Radical Party leader Oleh Lyashko warned that granting autonomy to the rebel-held regions would be “a road to realization of Putin’s plan for destroying Ukraine.”
The right-wing Svoboda party, which holds only a handful of seats in the parliament, shouted down lawmakers who spoke in favor of the legislation as the sole path to resolving the conflict.
Svoboda supporters and masked figures from the Right Sector militia had converged outside the parliament building to protest the first step toward decentralizing governing powers. A reporter with the Kyiv Post estimated the crowd of demonstrators at 1,000, and police said 3,500 officers and guardsmen had been deployed to protect the elegant hilltop building.

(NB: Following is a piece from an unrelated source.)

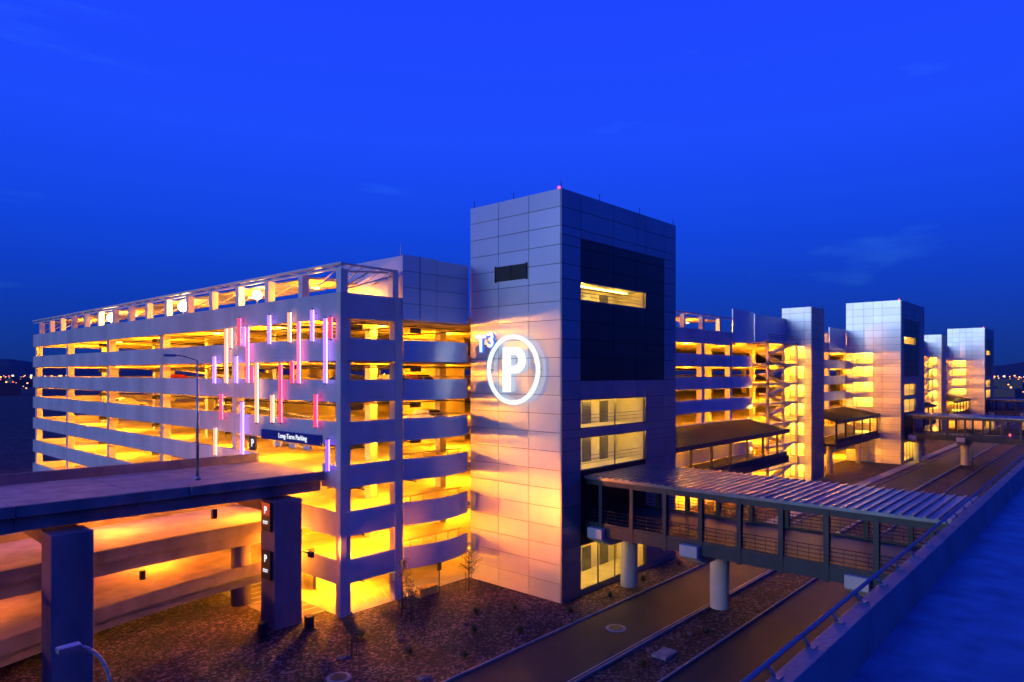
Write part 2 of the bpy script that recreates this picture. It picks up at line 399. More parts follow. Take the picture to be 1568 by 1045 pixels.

Police used tear gas in an effort to disperse the angry protesters, Interior Minister Arsen Avakov said in his account of the violence posted on his Facebook page. Protesters picked up the canisters and threw them back into the police cordon, and a hand grenade was also lobbed at the security forces, Avakov said.
Ukraine’s Ukrinform news agency said 30 protesters had been detained, including a “bomb thrower.”
Yatsenyuk went on live television to denounce the protesters as “worse” than the separatists for the internal discord they are sowing among political forces aligned with the Kiev government.
“The cynicism of this crime lies in the fact that while the Russian federation and its bandits are trying and failing to destroy the Ukrainian state on the eastern front, the so-called pro-Ukrainian political forces are trying to open another front in the country’s midst,” the prime minister lamented.
The decentralization bill easily passed the simple majority needed on the first vote, but a two-thirds majority -- at least 300 of the 450-seat Supreme Council -- will be necessary when the constitutional changes to implement it are considered later in the fall session of the parliament that begins Tuesday.